PROVIDED MATERIAL >>
- - - - - - -

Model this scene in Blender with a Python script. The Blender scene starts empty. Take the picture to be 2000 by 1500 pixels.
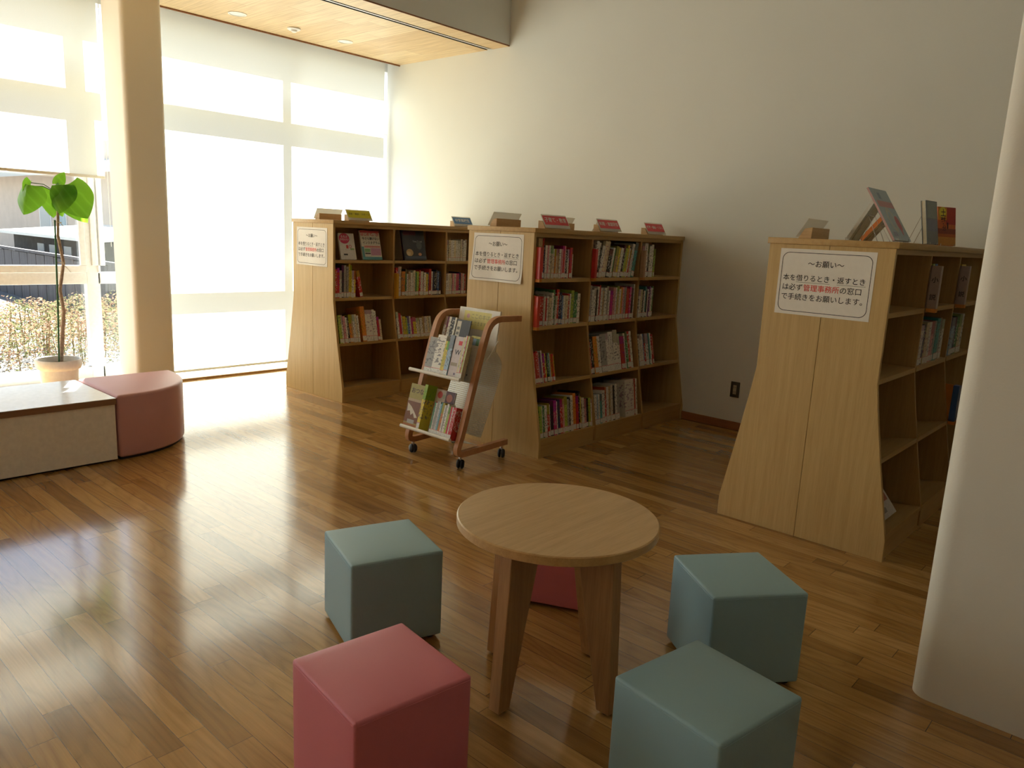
import bpy, bmesh, math, random
from mathutils import Matrix, Vector
S = bpy.context.scene
COL = S.collection
R = math.radians
random.seed(7)

# ------------------------------------------------------------------ camera, sky, sun, exposure
cam_d = bpy.data.cameras.new('camera')
cam = bpy.data.objects.new('camera', cam_d)
COL.objects.link(cam)
cam_d.sensor_width = 36.0
cam_d.lens = 1480.67 / 2000 * 36.0
cam_d.clip_start = 0.02
CAMH = 1.346
yaw, pit, rol = 0.72895008, 0.1946958, 0.04776635
_f = Vector((-math.sin(yaw)*math.cos(pit), math.cos(yaw)*math.cos(pit), -math.sin(pit)))
_r = Vector((math.cos(yaw), math.sin(yaw), 0))
_u = _r.cross(_f)
cr = math.cos(rol)*_r + math.sin(rol)*_u
cu = -math.sin(rol)*_r + math.cos(rol)*_u
M = Matrix((cr, cu, -_f)).transposed().to_4x4()
M.translation = (0, 0, CAMH)
cam.matrix_world = M
S.camera = cam

SUN_DIR = Vector((1.9, -1.0, -2.3)).normalized()
world = bpy.data.worlds.new('sky')
S.world = world
world.use_nodes = True
wn = world.node_tree
wn.nodes.clear()
sky = wn.nodes.new('ShaderNodeTexSky')
sky.sky_type = 'NISHITA'
sky.sun_disc = False
sky.sun_elevation = R(47)
sky.sun_rotation = math.atan2(-SUN_DIR.x, -SUN_DIR.y)
bg = wn.nodes.new('ShaderNodeBackground')
bg.inputs['Strength'].default_value = 0.17
wo = wn.nodes.new('ShaderNodeOutputWorld')
wn.links.new(sky.outputs[0], bg.inputs['Color'])
wn.links.new(bg.outputs[0], wo.inputs['Surface'])

sun_d = bpy.data.lights.new('sun', 'SUN')
sun_d.energy = 21.0
sun_d.color = (1.0, 0.985, 0.93)
sun_d.angle = R(0.53)
sun = bpy.data.objects.new('sun', sun_d)
COL.objects.link(sun)
sun.rotation_euler = SUN_DIR.to_track_quat('-Z', 'Y').to_euler()
sun.location = (-12, 8, 14)

S.view_settings.view_transform = 'Standard'
S.view_settings.look = 'None'
S.view_settings.gamma = 1.0
S.view_settings.use_curve_mapping = False
S.view_settings.exposure = 1.02
S.cycles.max_bounces = 12
S.cycles.diffuse_bounces = 6
S.cycles.transparent_max_bounces = 16
S.cycles.use_denoising = True
S.cycles.sample_clamp_indirect = 12.0
S.cycles.caustics_reflective = False

# ------------------------------------------------------------------ helpers
def tag(o, label=None, cat=None, group=None, kind=None):
    if label: o['label'] = label
    if cat: o['category'] = cat
    if group: o['group'] = group
    if kind: o['kind'] = kind
    return o

def empty(name, loc, label, cat, group=None, rz=0.0):
    o = bpy.data.objects.new(name, None)
    o.empty_display_size = 0.05
    COL.objects.link(o)
    o.location = loc
    o.rotation_euler = (0, 0, rz)
    return tag(o, label, cat, group)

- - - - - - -

EXERCISE INSTRUCTIONS >> Quote everything in the listing above exactly; pictures are the only thing to omit.

OUTPUT FOR THIS EXERCISE >>
Model this scene in Blender with a Python script. The Blender scene starts empty. Take the picture to be 2000 by 1500 pixels.
import bpy, bmesh, math, random
from mathutils import Matrix, Vector
S = bpy.context.scene
COL = S.collection
R = math.radians
random.seed(7)

# ------------------------------------------------------------------ camera, sky, sun, exposure
cam_d = bpy.data.cameras.new('camera')
cam = bpy.data.objects.new('camera', cam_d)
COL.objects.link(cam)
cam_d.sensor_width = 36.0
cam_d.lens = 1480.67 / 2000 * 36.0
cam_d.clip_start = 0.02
CAMH = 1.346
yaw, pit, rol = 0.72895008, 0.1946958, 0.04776635
_f = Vector((-math.sin(yaw)*math.cos(pit), math.cos(yaw)*math.cos(pit), -math.sin(pit)))
_r = Vector((math.cos(yaw), math.sin(yaw), 0))
_u = _r.cross(_f)
cr = math.cos(rol)*_r + math.sin(rol)*_u
cu = -math.sin(rol)*_r + math.cos(rol)*_u
M = Matrix((cr, cu, -_f)).transposed().to_4x4()
M.translation = (0, 0, CAMH)
cam.matrix_world = M
S.camera = cam

SUN_DIR = Vector((1.9, -1.0, -2.3)).normalized()
world = bpy.data.worlds.new('sky')
S.world = world
world.use_nodes = True
wn = world.node_tree
wn.nodes.clear()
sky = wn.nodes.new('ShaderNodeTexSky')
sky.sky_type = 'NISHITA'
sky.sun_disc = False
sky.sun_elevation = R(47)
sky.sun_rotation = math.atan2(-SUN_DIR.x, -SUN_DIR.y)
bg = wn.nodes.new('ShaderNodeBackground')
bg.inputs['Strength'].default_value = 0.17
wo = wn.nodes.new('ShaderNodeOutputWorld')
wn.links.new(sky.outputs[0], bg.inputs['Color'])
wn.links.new(bg.outputs[0], wo.inputs['Surface'])

sun_d = bpy.data.lights.new('sun', 'SUN')
sun_d.energy = 21.0
sun_d.color = (1.0, 0.985, 0.93)
sun_d.angle = R(0.53)
sun = bpy.data.objects.new('sun', sun_d)
COL.objects.link(sun)
sun.rotation_euler = SUN_DIR.to_track_quat('-Z', 'Y').to_euler()
sun.location = (-12, 8, 14)

S.view_settings.view_transform = 'Standard'
S.view_settings.look = 'None'
S.view_settings.gamma = 1.0
S.view_settings.use_curve_mapping = False
S.view_settings.exposure = 1.02
S.cycles.max_bounces = 12
S.cycles.diffuse_bounces = 6
S.cycles.transparent_max_bounces = 16
S.cycles.use_denoising = True
S.cycles.sample_clamp_indirect = 12.0
S.cycles.caustics_reflective = False

# ------------------------------------------------------------------ helpers
def tag(o, label=None, cat=None, group=None, kind=None):
    if label: o['label'] = label
    if cat: o['category'] = cat
    if group: o['group'] = group
    if kind: o['kind'] = kind
    return o

def empty(name, loc, label, cat, group=None, rz=0.0):
    o = bpy.data.objects.new(name, None)
    o.empty_display_size = 0.05
    COL.objects.link(o)
    o.location = loc
    o.rotation_euler = (0, 0, rz)
    return tag(o, label, cat, group)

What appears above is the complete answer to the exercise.